Omit every picture and return the rest of the data unaltered.

===============

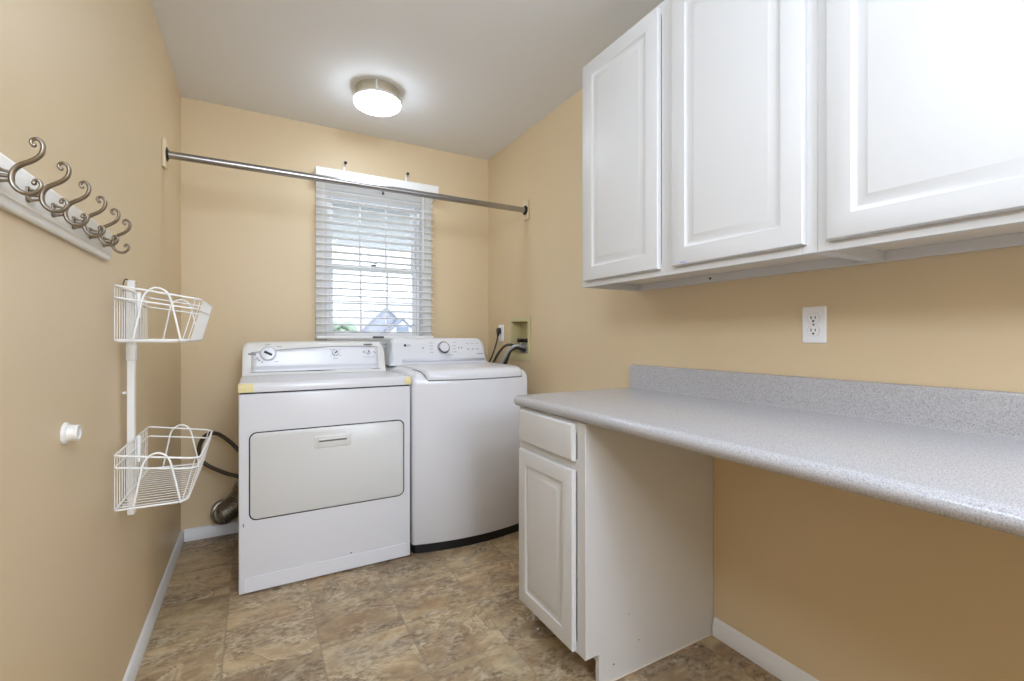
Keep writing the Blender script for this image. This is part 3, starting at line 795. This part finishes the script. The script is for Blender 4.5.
# ================================================================== SUPPLY BOX
sb = thing('washer_supply_box', (XR, 2.61, 0.972), 'beige recessed water supply box in the right wall behind the washer', 'supply box')
fr = holed_wall('x', XR - 0.007, XR - 0.0004, 2.474, 2.750, 0.970, 1.252, [BOXH])
obj('frame', fr, M['box'], sb)
rc = MB(); y0, y1, z0, z1 = BOXH
e = 0.0006
rc.box(XR + 0.080, XR + 0.084, y0 + e, y1 - e, z0 + e, z1 - e)
rc.box(XR, XR + 0.080, y0 + e, y0 + 0.004, z0 + e, z1 - e); rc.box(XR, XR + 0.080, y1 - 0.004, y1 - e, z0 + e, z1 - e)
rc.box(XR, XR + 0.080, y0 + 0.004, y1 - 0.004, z0 + e, z0 + 0.004); rc.box(XR, XR + 0.080, y0 + 0.004, y1 - 0.004, z1 - 0.004, z1 - e)
obj('recess', rc, M['box'], sb)
for yv in (2.565, 2.655):
    vb = MB(); vb.lathe([(0.014, 0), (0.014, 0.03), (0.019, 0.032), (0.019, 0.055), (0.012, 0.058), (0.012, 0.07)], (XR + 0.035, yv, 1.0175), (0, 0, 1), 14); vb.tube([(XR + 0.035, yv, 1.06), (XR - 0.004, yv, 1.06)], 0.012, 12)
    vo = obj('valve', vb, M['hose'], sb)
    vh = MB(); vh.box(XR + 0.004, XR + 0.066, yv - 0.008, yv + 0.008, 1.088, 1.100, 0.003); vh.box(XR + 0.02, XR + 0.05, yv - 0.034, yv + 0.034, 1.100, 1.112, 0.003)
    obj('valve_handle', vh, M['black'], vo)

ho = obj('water_hose', MB().tube(spline([(XR - 0.006, 2.565, 1.06), (XR - 0.05, 2.575, 1.068), (XR - 0.088, 2.60, 1.04), (XR - 0.097, 2.64, 0.99), (XR - 0.097, 2.70, 0.93), (XR - 0.097, 2.74, 0.84), (XR - 0.097, 2.75, 0.60), (XR - 0.097, 2.75, 0.3), (XR - 0.097, 2.75, 0.012)], 8), 0.0095, 12), M['hose'])
label(ho, 'silver grey water hose arching from supply box down behind washer', 'hose', 'hoses behind the washer')
h2 = obj('water_hose', MB().tube(spline([(XR - 0.006, 2.655, 1.06), (XR - 0.04, 2.665, 1.072), (XR - 0.075, 2.69, 1.06), (XR - 0.092, 2.76, 1.0), (XR - 0.095, 2.83, 0.92), (XR - 0.095, 2.87, 0.84), (XR - 0.095, 2.88, 0.60), (XR - 0.095, 2.88, 0.3), (XR - 0.095, 2.88, 0.01)], 8), 0.0085, 12), M['cord'])
label(h2, 'thin black hose arching left from supply box down behind washer', 'hose', 'hoses behind the washer')
h3 = obj('drain_hose', MB().tube(spline([(XR + 0.03, 2.60, 1.03), (XR - 0.02, 2.61, 1.055), (XR - 0.060, 2.635, 1.035), (XR - 0.066, 2.67, 0.98), (XR - 0.066, 2.715, 0.90), (XR - 0.066, 2.73, 0.80), (XR - 0.050, 2.70, 0.60), (XR - 0.050, 2.70, 0.3), (XR - 0.050, 2.70, 0.015)], 8), 0.0135, 12), M['cord'])
label(h3, 'thick dark grey drain hose running just right of the silver hose into supply box', 'hose', 'hoses behind the washer')
pc = thing('washer_power_cord', (XR - 0.02, 2.873, 1.169), 'dark grey power cord plugged into the outlet behind the washer', 'cord')
pl = MB(); pl.box(XR - 0.034, XR - 0.0092, 2.857, 2.889, 1.148, 1.186, 0.006, 3); pl.tube([(XR - 0.026, 2.873, 1.150), (XR - 0.028, 2.876, 1.125)], [0.010, 0.006], 10)
obj('plug', pl, M['dark'], pc)
cd = MB(); cd.tube(spline([(XR - 0.028, 2.876, 1.128), (XR - 0.034, 2.885, 1.08), (XR - 0.052, 2.905, 1.0), (XR - 0.068, 2.94, 0.93), (XR - 0.075, 3.01, 0.80), (XR - 0.2, 3.03, 0.6)], 8), 0.0052, 10)
obj('cable', cd, M['cord'], pc)

# ================================================================== HOOK RAIL (left wall)
hr = thing('hook_rail', (XL, 1.3, 1.33), 'white board with six pewter coat hooks on the left wall', 'coat rack')
bd = MB()
bp = [(XL + 0.0004, 1.329), (XL + 0.009, 1.329), (XL + 0.0115, 1.333), (XL + 0.0120, 1.341), (XL + 0.0135, 1.343), (XL + 0.0135, 1.344), (XL + 0.016, 1.345), (XL + 0.016, 1.404), (XL + 0.013, 1.409), (XL + 0.0004, 1.410)]
bd.prism(bp, 'y', 0.90, 1.628, 0.0008, 1)
obj('board', bd, M['board'], hr)
hp_ = [(0.0607, 1.4165), (0.0585, 1.4215), (0.0600, 1.4262), (0.0655, 1.4280), (0.0705, 1.4235), (0.0722, 1.4160), (0.0697, 1.4050), (0.0635, 1.3968), (0.057, 1.3915), (0.0500, 1.3870), (0.0435, 1.3815), (0.0388, 1.3742), (0.0368, 1.3649), (0.0378, 1.3552), (0.0425, 1.3470), (0.0495, 1.3424), (0.0590, 1.3420), (0.0665, 1.3478), (0.0700, 1.3565), (0.0678, 1.3628), (0.0632, 1.3635), (0.0608, 1.3585)]
HKY = [0.979, 1.0925, 1.205, 1.3175, 1.430, 1.5425]
hk_mesh = None
def hook_bm(y):
    mb = MB()
    pts = spline([(XL + u - 0.002, y, w + 0.001) for u, w in hp_], 5)
    nn = len(pts); rs = []
    for i in range(nn):
        t = i / (nn - 1)
        rs.append(0.0027 + 0.0012 * sin(pi * min(1, max(0, (t - 0.1) / 0.8))))
    mb.tube(pts, rs, 10, flat=1.2, up=(0, 1, 0))
    mb.sphere((XL + hp_[0][0] - 0.0012, y, hp_[0][1] + 0.002), 0.0036, 2); mb.sphere((XL + hp_[-1][0] - 0.0010, y, hp_[-1][1] + 0.0015), 0.0034, 2)
    mb.tube([(XL + 0.017, y, 1.3665), (XL + 0.036, y, 1.3665)], 0.0030, 10)
    mb.tube([(XL + 0.021, y, 1.3755), (XL + 0.030, y, 1.3735), (XL + 0.036, y, 1.3715)], [0.0026, 0.0024, 0.0020], 8)
    mb.tube([(XL + 0.021, y, 1.3575), (XL + 0.030, y, 1.3595), (XL + 0.036, y, 1.3620)], [0.0026, 0.0024, 0.0020], 8)
    mb.prism(rrect(y - 0.0075, y + 0.0075, 1.353, 1.381, 0.007, 5), 'x', XL + 0.0163, XL + 0.0195, 0.0015, 2)
    mb.sphere((XL + 0.021, y, 1.377), 0.0026, 2); mb.sphere((XL + 0.021, y, 1.357), 0.0026, 2)
    return mb
h0 = obj('hook', hook_bm(HKY[0]), M['hook'], hr)
for y in HKY[1:]:
    o = h0.copy(); COL.objects.link(o); o.parent = hr; o.location = (0, y - HKY[0], 0)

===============

## Response
Keep writing the Blender script for this image. This is part 3, starting at line 795. This part finishes the script. The script is for Blender 4.5.
# ================================================================== SUPPLY BOX
sb = thing('washer_supply_box', (XR, 2.61, 0.972), 'beige recessed water supply box in the right wall behind the washer', 'supply box')
fr = holed_wall('x', XR - 0.007, XR - 0.0004, 2.474, 2.750, 0.970, 1.252, [BOXH])
obj('frame', fr, M['box'], sb)
rc = MB(); y0, y1, z0, z1 = BOXH
e = 0.0006
rc.box(XR + 0.080, XR + 0.084, y0 + e, y1 - e, z0 + e, z1 - e)
rc.box(XR, XR + 0.080, y0 + e, y0 + 0.004, z0 + e, z1 - e); rc.box(XR, XR + 0.080, y1 - 0.004, y1 - e, z0 + e, z1 - e)
rc.box(XR, XR + 0.080, y0 + 0.004, y1 - 0.004, z0 + e, z0 + 0.004); rc.box(XR, XR + 0.080, y0 + 0.004, y1 - 0.004, z1 - 0.004, z1 - e)
obj('recess', rc, M['box'], sb)
for yv in (2.565, 2.655):
    vb = MB(); vb.lathe([(0.014, 0), (0.014, 0.03), (0.019, 0.032), (0.019, 0.055), (0.012, 0.058), (0.012, 0.07)], (XR + 0.035, yv, 1.0175), (0, 0, 1), 14); vb.tube([(XR + 0.035, yv, 1.06), (XR - 0.004, yv, 1.06)], 0.012, 12)
    vo = obj('valve', vb, M['hose'], sb)
    vh = MB(); vh.box(XR + 0.004, XR + 0.066, yv - 0.008, yv + 0.008, 1.088, 1.100, 0.003); vh.box(XR + 0.02, XR + 0.05, yv - 0.034, yv + 0.034, 1.100, 1.112, 0.003)
    obj('valve_handle', vh, M['black'], vo)

ho = obj('water_hose', MB().tube(spline([(XR - 0.006, 2.565, 1.06), (XR - 0.05, 2.575, 1.068), (XR - 0.088, 2.60, 1.04), (XR - 0.097, 2.64, 0.99), (XR - 0.097, 2.70, 0.93), (XR - 0.097, 2.74, 0.84), (XR - 0.097, 2.75, 0.60), (XR - 0.097, 2.75, 0.3), (XR - 0.097, 2.75, 0.012)], 8), 0.0095, 12), M['hose'])
label(ho, 'silver grey water hose arching from supply box down behind washer', 'hose', 'hoses behind the washer')
h2 = obj('water_hose', MB().tube(spline([(XR - 0.006, 2.655, 1.06), (XR - 0.04, 2.665, 1.072), (XR - 0.075, 2.69, 1.06), (XR - 0.092, 2.76, 1.0), (XR - 0.095, 2.83, 0.92), (XR - 0.095, 2.87, 0.84), (XR - 0.095, 2.88, 0.60), (XR - 0.095, 2.88, 0.3), (XR - 0.095, 2.88, 0.01)], 8), 0.0085, 12), M['cord'])
label(h2, 'thin black hose arching left from supply box down behind washer', 'hose', 'hoses behind the washer')
h3 = obj('drain_hose', MB().tube(spline([(XR + 0.03, 2.60, 1.03), (XR - 0.02, 2.61, 1.055), (XR - 0.060, 2.635, 1.035), (XR - 0.066, 2.67, 0.98), (XR - 0.066, 2.715, 0.90), (XR - 0.066, 2.73, 0.80), (XR - 0.050, 2.70, 0.60), (XR - 0.050, 2.70, 0.3), (XR - 0.050, 2.70, 0.015)], 8), 0.0135, 12), M['cord'])
label(h3, 'thick dark grey drain hose running just right of the silver hose into supply box', 'hose', 'hoses behind the washer')
pc = thing('washer_power_cord', (XR - 0.02, 2.873, 1.169), 'dark grey power cord plugged into the outlet behind the washer', 'cord')
pl = MB(); pl.box(XR - 0.034, XR - 0.0092, 2.857, 2.889, 1.148, 1.186, 0.006, 3); pl.tube([(XR - 0.026, 2.873, 1.150), (XR - 0.028, 2.876, 1.125)], [0.010, 0.006], 10)
obj('plug', pl, M['dark'], pc)
cd = MB(); cd.tube(spline([(XR - 0.028, 2.876, 1.128), (XR - 0.034, 2.885, 1.08), (XR - 0.052, 2.905, 1.0), (XR - 0.068, 2.94, 0.93), (XR - 0.075, 3.01, 0.80), (XR - 0.2, 3.03, 0.6)], 8), 0.0052, 10)
obj('cable', cd, M['cord'], pc)

# ================================================================== HOOK RAIL (left wall)
hr = thing('hook_rail', (XL, 1.3, 1.33), 'white board with six pewter coat hooks on the left wall', 'coat rack')
bd = MB()
bp = [(XL + 0.0004, 1.329), (XL + 0.009, 1.329), (XL + 0.0115, 1.333), (XL + 0.0120, 1.341), (XL + 0.0135, 1.343), (XL + 0.0135, 1.344), (XL + 0.016, 1.345), (XL + 0.016, 1.404), (XL + 0.013, 1.409), (XL + 0.0004, 1.410)]
bd.prism(bp, 'y', 0.90, 1.628, 0.0008, 1)
obj('board', bd, M['board'], hr)
hp_ = [(0.0607, 1.4165), (0.0585, 1.4215), (0.0600, 1.4262), (0.0655, 1.4280), (0.0705, 1.4235), (0.0722, 1.4160), (0.0697, 1.4050), (0.0635, 1.3968), (0.057, 1.3915), (0.0500, 1.3870), (0.0435, 1.3815), (0.0388, 1.3742), (0.0368, 1.3649), (0.0378, 1.3552), (0.0425, 1.3470), (0.0495, 1.3424), (0.0590, 1.3420), (0.0665, 1.3478), (0.0700, 1.3565), (0.0678, 1.3628), (0.0632, 1.3635), (0.0608, 1.3585)]
HKY = [0.979, 1.0925, 1.205, 1.3175, 1.430, 1.5425]
hk_mesh = None
def hook_bm(y):
    mb = MB()
    pts = spline([(XL + u - 0.002, y, w + 0.001) for u, w in hp_], 5)
    nn = len(pts); rs = []
    for i in range(nn):
        t = i / (nn - 1)
        rs.append(0.0027 + 0.0012 * sin(pi * min(1, max(0, (t - 0.1) / 0.8))))
    mb.tube(pts, rs, 10, flat=1.2, up=(0, 1, 0))
    mb.sphere((XL + hp_[0][0] - 0.0012, y, hp_[0][1] + 0.002), 0.0036, 2); mb.sphere((XL + hp_[-1][0] - 0.0010, y, hp_[-1][1] + 0.0015), 0.0034, 2)
    mb.tube([(XL + 0.017, y, 1.3665), (XL + 0.036, y, 1.3665)], 0.0030, 10)
    mb.tube([(XL + 0.021, y, 1.3755), (XL + 0.030, y, 1.3735), (XL + 0.036, y, 1.3715)], [0.0026, 0.0024, 0.0020], 8)
    mb.tube([(XL + 0.021, y, 1.3575), (XL + 0.030, y, 1.3595), (XL + 0.036, y, 1.3620)], [0.0026, 0.0024, 0.0020], 8)
    mb.prism(rrect(y - 0.0075, y + 0.0075, 1.353, 1.381, 0.007, 5), 'x', XL + 0.0163, XL + 0.0195, 0.0015, 2)
    mb.sphere((XL + 0.021, y, 1.377), 0.0026, 2); mb.sphere((XL + 0.021, y, 1.357), 0.0026, 2)
    return mb
h0 = obj('hook', hook_bm(HKY[0]), M['hook'], hr)
for y in HKY[1:]:
    o = h0.copy(); COL.objects.link(o); o.parent = hr; o.location = (0, y - HKY[0], 0)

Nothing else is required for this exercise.